Royal physicians were rewarded with Enfield estates. Trent Park was given by George III to his favourite quack. Elizabeth I presented White Webbs House to her physician, Dr Hucks (or Huicks). Huicks — and the house he occupied — came under grave suspicion in the time of Elizabeth’s successor, James. Guido Vaux (aka Guy Fawkes) was a frequent visitor. Heretics (Catholics) were always shunted out to the fringes, rural and riverside suburbs, while nonconforming fundamentalists clung to the city, plain chapels and places of assembly. Recent aristocrats, royal servants, cash-rich bureaucrats bought into the green girdle, leaving the inner suburbs, Hackney and Hoxton, to argumentative mechanics and tradesmen.
Vaux took White Webbs House and furnished it at his own expense. Garnet the Jesuit stayed with him. The house was reported, by government agents, to be filled with ‘Popish books and relics’; a fiendish warren of ‘trapdoors and passages’. What is now White Webbs Lane was once known as Rome Lane. Terror and counter-terror lived in close proximity: the spymaster on one side of the fence and the heretical assassin on the other.
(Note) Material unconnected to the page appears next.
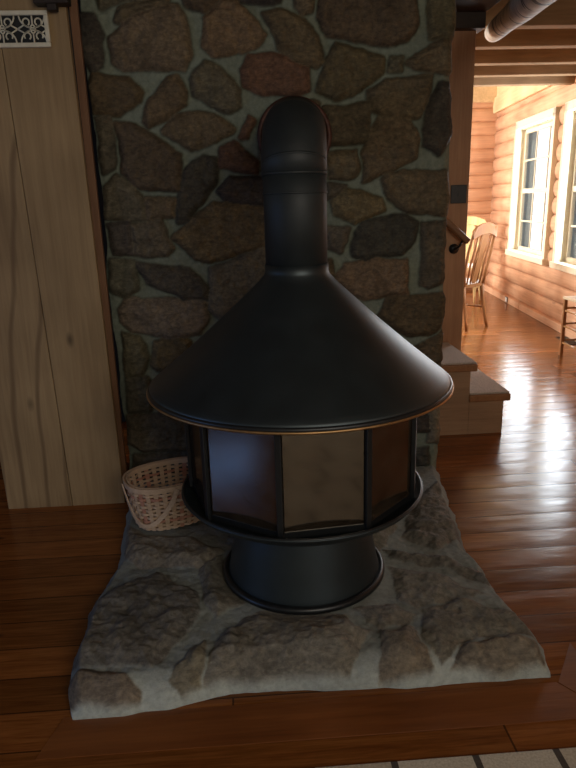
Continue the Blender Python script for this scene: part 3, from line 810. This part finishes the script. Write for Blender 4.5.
# ================================================================== DINING ROOM SHELL
O = Vector((3.43, 9.04, 0)); Dv = Vector((-.35, -2.98, 0)).normalized(); Nv = Vector((Dv.y, -Dv.x, 0))
ANG = math.atan2(-Dv.x, Dv.y)             # rotation that turns +Y to Dv
def wall_pt(t, off, z): return O+Dv*t+Nv*off+Vector((0, 0, z))
LH = .172; LR = .0895
def log_run(mb, a, b, z, r=LR, seg=10, off=-.03):
    """half-round log along a->b (t values on the right wall)"""
    n = max(2, int((b-a)/.5)); V = []; F = []
    for i in range(n+1):
        t = a+(b-a)*i/n
        for k in range(seg+1):
            ph = -pi/2+pi*k/seg
            V.append(Vector((off+r*.5*cos(ph), t, z+r*.985*sin(ph))))
    for i in range(n):
        for k in range(seg): F.append((i*(seg+1)+k, (i+1)*(seg+1)+k, (i+1)*(seg+1)+k+1, i*(seg+1)+k+1))
    F.append(tuple(range(seg+1))); F.append(tuple(n*(seg+1)+k for k in range(seg, -1, -1)))
    mb.add(V, F, 0, True)
# right wall is built in its own frame: x = into the room, y = toward the camera
WR = empty('wall_right', O, 0); WR.matrix_world = Matrix(((Nv.x, Dv.x, 0, O.x), (Nv.y, Dv.y, 0, O.y), (0, 0, 1, 0), (0, 0, 0, 1)))
tag(WR, kind='structure')
WINS = [(1.10, 2.46), (2.72, 3.62)]
Z0W, Z1W = .63, 2.10
lg = MB()
TEND = 10.6
for c in range(16):
    z = .075+LH*(c+.5)
    if c == 0: pass
    zt = z
    if zt+LR*.5 > Z0W and zt-LR*.5 < Z1W:
        edges = [-.1]+[v for w in WINS for v in w]+[TEND]
        for i in range(0, len(edges), 2): log_run(lg, edges[i], edges[i+1], zt)
    else: log_run(lg, -.1, TEND, zt)
lg.build('log_courses', M['log_y'], WR)
bl = MB(); bl.box((-.05, -.1, .0), (.045, 1.70, .078), bev=.004); bl.box((-.05, 1.712, .0), (.045, TEND, .078), bev=.004)
bl.build('sill_log', M['log_y'], WR)
cb = MB()                                  # chinking core behind the logs, open at the windows
edges = [-.1]+[v for w in WINS for v in w]+[TEND]
cb.box((-.10, -.1, 0), (-.035, TEND, Z0W)); cb.box((-.10, -.1, Z1W), (-.035, TEND, 3.1))
for i in range(0, len(edges), 2): cb.box((-.10, edges[i], Z0W), (-.035, edges[i+1], Z1W))
cb.build('log_core', M['reddish'], WR)

M['plate_log'] = wood('pale_top_plate', (.66, .44, .22), (.86, .64, .38), 'y', .5, .6)
pl = MB(); pl.box((-.10, -.05, 2.36), (.055, TEND, 2.56), bev=.012); pl.box((-.10, -.05, 2.565), (.03, 3.0, 3.1), bev=.01)
pl.build('top_plate', M['plate_log'], WR)
def build_window(i, a, b):
    w = empty('window_%d' % (i+1)); tag(w, kind='structure'); w.matrix_world = WR.matrix_world.copy()
    cs = MB(); tw = .085; th = (-.02, .052)
    # casing boards around the opening
    cs.box((th[0], a-.005, Z0W-.03), (th[1], a+tw-.02, Z1W+.03), bev=.004); cs.box((th[0], b-tw+.02, Z0W-.03), (th[1], b+.005, Z1W+.03), bev=.004)
    cs.box((th[0], a-.005, Z1W-.05), (th[1], b+.005, Z1W+.035), bev=.004)
    cs.box((th[0], a-.02, Z0W-.035), (th[1]+.02, b+.02, Z0W+.03), bev=.006)
    cs.build('casing', M['white'], w)
    jb = MB(); aa, bb = a+tw-.03, b-tw+.03
    jb.box((-.09, aa-.02, Z0W), (-.02, aa, Z1W)); jb.box((-.09, bb, Z0W), (-.02, bb+.02, Z1W)); jb.box((-.09, aa, Z1W-.06), (-.02, bb, Z1W-.04)); jb.box((-.09, aa, Z0W+.01), (-.02, bb, Z0W+.03))
    jb.build('jamb', M['white'], w)
    eb = MB(); eb.box((-.21, aa-.02, Z0W), (-.091, aa, Z1W)); eb.box((-.21, bb, Z0W), (-.091, bb+.02, Z1W)); eb.box((-.21, aa, Z1W-.06), (-.091, bb, Z1W-.04)); eb.box((-.21, aa, Z0W+.01), (-.091, bb, Z0W+.03))
    eb.build('outer_casing', M['greypaint'], w)
    s = MB(); x0, x1 = -.085, -.055; zb, zt = Z0W+.03, Z1W-.06; zm = (zb+zt)/2; sw = .045
    s.box((x0, aa, zb), (x1, aa+sw, zt)); s.box((x0, bb-sw, zb), (x1, bb, zt)); s.box((x0, aa, zb), (x1, bb, zb+sw)); s.box((x0, aa, zt-sw), (x1, bb, zt)); s.box((x0, aa, zm-.025), (x1, bb, zm+.025))
    for q in (1/3, 2/3):
        yy = aa+(bb-aa)*q; s.box((x0+.008, yy-.009, zb), (x1-.008, yy+.009, zt))
    for q in (.25, .75):
        zz = zb+(zt-zb)*q; s.box((x0+.008, aa, zz-.009), (x1-.008, bb, zz+.009))
    sh = s.build('sash', M['white'], w)
    MB().box((-.072, aa+.01, zb+.01), (-.069, bb-.01, zt-.01)).build('pane', M['glass'], sh)
for i, (a, b) in enumerate(WINS): build_window(i, a, b)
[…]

Walking through Enfield Chase, estate to estate, you notice small streams, channels cut for Sir Hugh Myddelton’s New River. Myddelton was a speculator, water was a resource. By the late Elizabethan period, medieval wells and conduits could not adequately supply the needs of the City. Edmund Colthurst looked to the Hertfordshire springs at Amwell and Chadwell, near Ware. The goldsmith Myddelton exploited Colthurst’s initiative. Born in Wales in 1560, he was MP for Denbigh and jeweller to James I. The dull silver of the River Lea was converted, by labour and promotion, to gold, a personal fortune. Adventurer shares were issued and Colthurst was appointed as overseer of the work, the digging and cutting; the New River would travel forty miles in making the twenty-mile journey to London. It hugged the 100-foot contour line, falling eighteen feet in the course of its travels. It opened at Christmas in 1613. Myddelton was knighted, made a baronet. He prospered. He died in 1631, leaving versions of his name scattered through the suburbs, tracings that can still be followed into town.